-------- Collected data --------

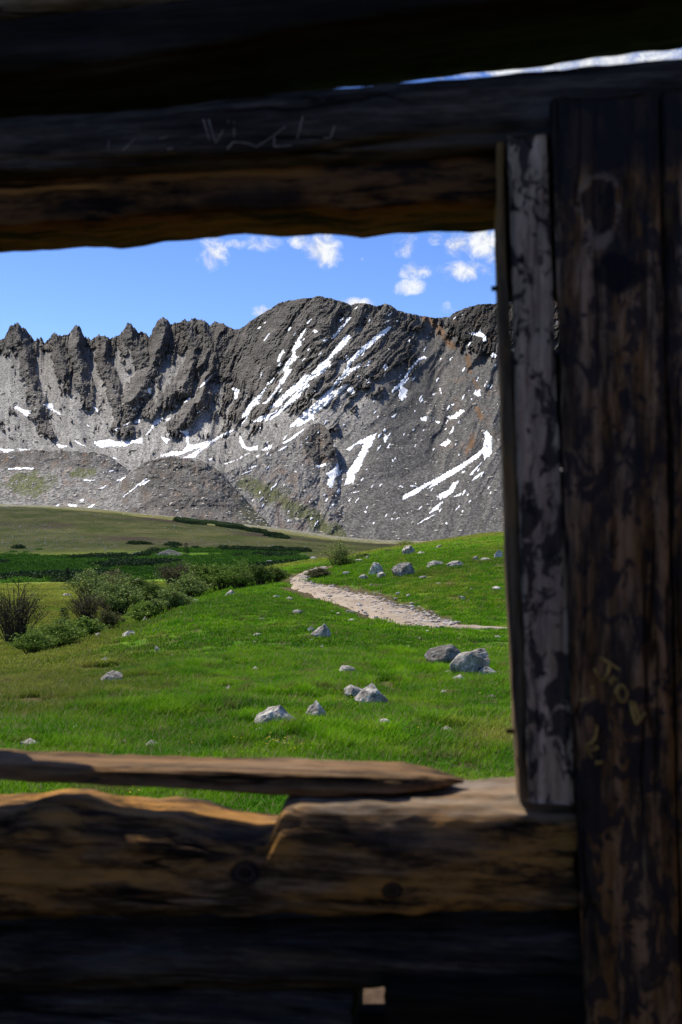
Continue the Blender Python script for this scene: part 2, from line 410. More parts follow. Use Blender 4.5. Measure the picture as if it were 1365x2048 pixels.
def curve(pts, x):
    p = np.array(pts, float); return np.interp(x, p[:, 0], p[:, 1])
SNOW = [  # (outline, label) ; None = small patch, joined with the other flecks
 (Z1([(660,365),(600,430),(575,470),(540,530),(505,590),(520,620),(500,660),(455,710),(420,780),(445,800),(430,850),(385,910),(345,990),(290,1050),(250,1095),(210,1110),(260,1110),(300,1070),(345,1010),(385,950),(440,900),(455,850),(490,815),(515,775),(470,775),(490,730),(540,690),(575,650),(545,645),(540,600),(570,560),(605,540),(590,490),(620,440)]),
  'stepped snow streak below the summit, leftmost of the three long parallel ones'),
 (Z1([(335,855),(275,910),(250,960),(190,1020),(130,1080),(60,1170),(20,1220),(30,1245),(75,1240),(100,1180),(150,1120),(210,1105),(180,1100),(215,1040),(240,990),(270,930),(340,885)]),
  'club shaped snow patch at the lower left end of the stepped streak'),
 (Z1([(1080,440),(1030,450),(1000,490),(950,550),(880,640),(830,690),(790,720),(750,760),(690,830),(640,825),(580,890),(540,920),(460,990),(380,1075),(290,1140),(260,1180),(330,1140),(380,1140),(420,1110),(460,1060),(520,1010),(600,960),(520,1040),(450,1110),(380,1170),(300,1210),(240,1220),(180,1250),(130,1290),(190,1290),(260,1250),(240,1290),(300,1265),(380,1220),(450,1150),(520,1095),(590,1040),(620,980),(690,930),(650,925),(680,885),(760,840),(840,790),(850,750),(900,700),(870,690),(920,640),(1000,570),(1040,530),(1080,470)]),
  'branching snow streak with bare islands, middle of the three long parallel ones'),
 (Z1([(1100,260),(1040,275),(1030,310),(970,380),(920,440),(885,490),(930,465),(980,400),(1040,330),(1080,280)]),
  'short tapering snow streak above the middle one near the skyline'),
 (Z1([(1468,356),(1400,390),(1330,450),(1268,500),(1200,555),(1120,625),(1050,705),(1040,760),(1000,820),(950,880),(905,940),(850,1000),(780,1065),(700,1130),(610,1200),(555,1270),(470,1350),(520,1340),(570,1300),(560,1340),(620,1310),(700,1260),(730,1280),(720,1210),(790,1170),(860,1115),(920,1050),(990,990),(1060,930),(1100,890),(1040,920),(950,980),(890,990),(920,940),(1010,870),(1090,800),(1150,770),(1205,715),(1150,730),(1100,770),(1060,760),(1085,720),(1120,680),(1190,620),(1268,560),(1340,490),(1430,420),(1475,370)]),
  'widest and longest snow streak, falling left from the right shoulder of the peak'),
 (Z1([(1340,1395),(1170,1470),(1100,1520),(1030,1560),(1080,1570),(1130,1510),(1210,1500),(1190,1560),(1130,1660),(1090,1720),(1040,1780),(1045,1830),(1020,1910),(1110,1880),(1130,1820),(1110,1800),(1160,1770),(1190,1690),(1240,1600),(1290,1500)]),
  'hooked snow patch right of the rocky buttress above the grey scree'),
 (Z1([(950,1690),(930,1740),(840,1800),(880,1830),(850,1890),(890,1940),(920,1880),(920,1830),(955,1800),(960,1730)]),
  'ragged snow patch at the foot of the rocky buttress'),
 (Z2([(430,545),(480,555),(430,570),(390,590),(350,640),(310,710),(270,765),(325,715),(290,770),(260,790),(310,820),(300,880),(260,915),(235,870),(250,800),(220,810),(170,860),(200,800),(240,770),(280,720),(330,640),(380,580)]),
  'hook topped thin snow streak ending in a splayed foot on the right face'),
 (Z2([(960,1155),(1000,1210),(1000,1340),(940,1400),(930,1340),(860,1400),(740,1480),(640,1540),(560,1590),(470,1635),(540,1570),(440,1630),(370,1680),(270,1725),(270,1690),(400,1620),(540,1550),(680,1470),(800,1400),(930,1300),(945,1200),(935,1170)]),
  'long snow tongue with a broad head beside the cabin door post'),
 (Z2([(740,1560),(680,1590),(650,1640),(590,1665),(550,1700),(580,1705),(570,1725),(620,1705),(680,1660),(700,1620)]),
  'broken snow patch directly below the long tongue on the scree'),
 (Z2([(600,1735),(540,1770),(480,1840),(560,1800)]), 'spindle shaped snow patch low on the dark scree'),
 (Z2([(790,985),(740,985),(690,1030),(625,1040),(660,1060),(710,1055),(760,1010)]), 'boot shaped snow patch high on the right face'),
 (Z2([(910,310),(890,350),(800,350),(870,375),(920,390),(935,430),(960,415),(940,370),(910,345)]), 'forked snow patch under the right hand crag'),
 (Z2([(640,1225),(575,1275),(620,1285),(670,1245)]), 'small leaf shaped snow patch in the middle of the right face'),
 (Z3([(95,203),(85,218),(160,270),(178,235),(130,225)]), 'wedge of snow under the leftmost rock tower'),
 (Z3([(245,195),(300,190),(305,220),(360,262),(320,245),(270,215)]), 'downward pointing snow patch between the first two rock towers'),
 (Z3([(525,205),(555,220),(570,270),(555,240)]), 'small curved snow patch below the middle rock towers'),
 (Z3([(535,410),(620,395),(660,410),(750,405),(810,385),(815,420),(760,415),(720,435),(640,435),(580,445),(545,425)]), 'broad flat snow bank along the floor of the cirque'),
 (Z3([(1020,350),(1070,340),(1075,420),(1100,430),(1200,400),(1150,440),(1090,460),(1010,490),(905,492),(980,465),(1040,465),(1065,430),(1060,370)]), 'anchor shaped snow patch behind the dark knoll'),
 (Z3([(1345,335),(1250,390),(1150,460),(1110,500),(1030,505),(1090,480),(1180,420),(1270,365)]), 'straight snow ramp rising right from behind the dark knoll'),
 (Z3([(35,565),(100,557),(195,560),(190,568),(60,570)]), 'thin level snow bar on the left moraine'),
 (Z3([(850,610),(770,670),(690,735),(600,796),(640,770),(740,700),(820,640)]), 'thin slanting snow line on the left side of the dark knoll'),
]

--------

* _Goal_
Omit the pictures, then quote the rest of the material above exactly.

* _Answer for this exercise_
Continue the Blender Python script for this scene: part 2, from line 410. More parts follow. Use Blender 4.5. Measure the picture as if it were 1365x2048 pixels.
def curve(pts, x):
    p = np.array(pts, float); return np.interp(x, p[:, 0], p[:, 1])
SNOW = [  # (outline, label) ; None = small patch, joined with the other flecks
 (Z1([(660,365),(600,430),(575,470),(540,530),(505,590),(520,620),(500,660),(455,710),(420,780),(445,800),(430,850),(385,910),(345,990),(290,1050),(250,1095),(210,1110),(260,1110),(300,1070),(345,1010),(385,950),(440,900),(455,850),(490,815),(515,775),(470,775),(490,730),(540,690),(575,650),(545,645),(540,600),(570,560),(605,540),(590,490),(620,440)]),
  'stepped snow streak below the summit, leftmost of the three long parallel ones'),
 (Z1([(335,855),(275,910),(250,960),(190,1020),(130,1080),(60,1170),(20,1220),(30,1245),(75,1240),(100,1180),(150,1120),(210,1105),(180,1100),(215,1040),(240,990),(270,930),(340,885)]),
  'club shaped snow patch at the lower left end of the stepped streak'),
 (Z1([(1080,440),(1030,450),(1000,490),(950,550),(880,640),(830,690),(790,720),(750,760),(690,830),(640,825),(580,890),(540,920),(460,990),(380,1075),(290,1140),(260,1180),(330,1140),(380,1140),(420,1110),(460,1060),(520,1010),(600,960),(520,1040),(450,1110),(380,1170),(300,1210),(240,1220),(180,1250),(130,1290),(190,1290),(260,1250),(240,1290),(300,1265),(380,1220),(450,1150),(520,1095),(590,1040),(620,980),(690,930),(650,925),(680,885),(760,840),(840,790),(850,750),(900,700),(870,690),(920,640),(1000,570),(1040,530),(1080,470)]),
  'branching snow streak with bare islands, middle of the three long parallel ones'),
 (Z1([(1100,260),(1040,275),(1030,310),(970,380),(920,440),(885,490),(930,465),(980,400),(1040,330),(1080,280)]),
  'short tapering snow streak above the middle one near the skyline'),
 (Z1([(1468,356),(1400,390),(1330,450),(1268,500),(1200,555),(1120,625),(1050,705),(1040,760),(1000,820),(950,880),(905,940),(850,1000),(780,1065),(700,1130),(610,1200),(555,1270),(470,1350),(520,1340),(570,1300),(560,1340),(620,1310),(700,1260),(730,1280),(720,1210),(790,1170),(860,1115),(920,1050),(990,990),(1060,930),(1100,890),(1040,920),(950,980),(890,990),(920,940),(1010,870),(1090,800),(1150,770),(1205,715),(1150,730),(1100,770),(1060,760),(1085,720),(1120,680),(1190,620),(1268,560),(1340,490),(1430,420),(1475,370)]),
  'widest and longest snow streak, falling left from the right shoulder of the peak'),
 (Z1([(1340,1395),(1170,1470),(1100,1520),(1030,1560),(1080,1570),(1130,1510),(1210,1500),(1190,1560),(1130,1660),(1090,1720),(1040,1780),(1045,1830),(1020,1910),(1110,1880),(1130,1820),(1110,1800),(1160,1770),(1190,1690),(1240,1600),(1290,1500)]),
  'hooked snow patch right of the rocky buttress above the grey scree'),
 (Z1([(950,1690),(930,1740),(840,1800),(880,1830),(850,1890),(890,1940),(920,1880),(920,1830),(955,1800),(960,1730)]),
  'ragged snow patch at the foot of the rocky buttress'),
 (Z2([(430,545),(480,555),(430,570),(390,590),(350,640),(310,710),(270,765),(325,715),(290,770),(260,790),(310,820),(300,880),(260,915),(235,870),(250,800),(220,810),(170,860),(200,800),(240,770),(280,720),(330,640),(380,580)]),
  'hook topped thin snow streak ending in a splayed foot on the right face'),
 (Z2([(960,1155),(1000,1210),(1000,1340),(940,1400),(930,1340),(860,1400),(740,1480),(640,1540),(560,1590),(470,1635),(540,1570),(440,1630),(370,1680),(270,1725),(270,1690),(400,1620),(540,1550),(680,1470),(800,1400),(930,1300),(945,1200),(935,1170)]),
  'long snow tongue with a broad head beside the cabin door post'),
 (Z2([(740,1560),(680,1590),(650,1640),(590,1665),(550,1700),(580,1705),(570,1725),(620,1705),(680,1660),(700,1620)]),
  'broken snow patch directly below the long tongue on the scree'),
 (Z2([(600,1735),(540,1770),(480,1840),(560,1800)]), 'spindle shaped snow patch low on the dark scree'),
 (Z2([(790,985),(740,985),(690,1030),(625,1040),(660,1060),(710,1055),(760,1010)]), 'boot shaped snow patch high on the right face'),
 (Z2([(910,310),(890,350),(800,350),(870,375),(920,390),(935,430),(960,415),(940,370),(910,345)]), 'forked snow patch under the right hand crag'),
 (Z2([(640,1225),(575,1275),(620,1285),(670,1245)]), 'small leaf shaped snow patch in the middle of the right face'),
 (Z3([(95,203),(85,218),(160,270),(178,235),(130,225)]), 'wedge of snow under the leftmost rock tower'),
 (Z3([(245,195),(300,190),(305,220),(360,262),(320,245),(270,215)]), 'downward pointing snow patch between the first two rock towers'),
 (Z3([(525,205),(555,220),(570,270),(555,240)]), 'small curved snow patch below the middle rock towers'),
 (Z3([(535,410),(620,395),(660,410),(750,405),(810,385),(815,420),(760,415),(720,435),(640,435),(580,445),(545,425)]), 'broad flat snow bank along the floor of the cirque'),
 (Z3([(1020,350),(1070,340),(1075,420),(1100,430),(1200,400),(1150,440),(1090,460),(1010,490),(905,492),(980,465),(1040,465),(1065,430),(1060,370)]), 'anchor shaped snow patch behind the dark knoll'),
 (Z3([(1345,335),(1250,390),(1150,460),(1110,500),(1030,505),(1090,480),(1180,420),(1270,365)]), 'straight snow ramp rising right from behind the dark knoll'),
 (Z3([(35,565),(100,557),(195,560),(190,568),(60,570)]), 'thin level snow bar on the left moraine'),
 (Z3([(850,610),(770,670),(690,735),(600,796),(640,770),(740,700),(820,640)]), 'thin slanting snow line on the left side of the dark knoll'),
]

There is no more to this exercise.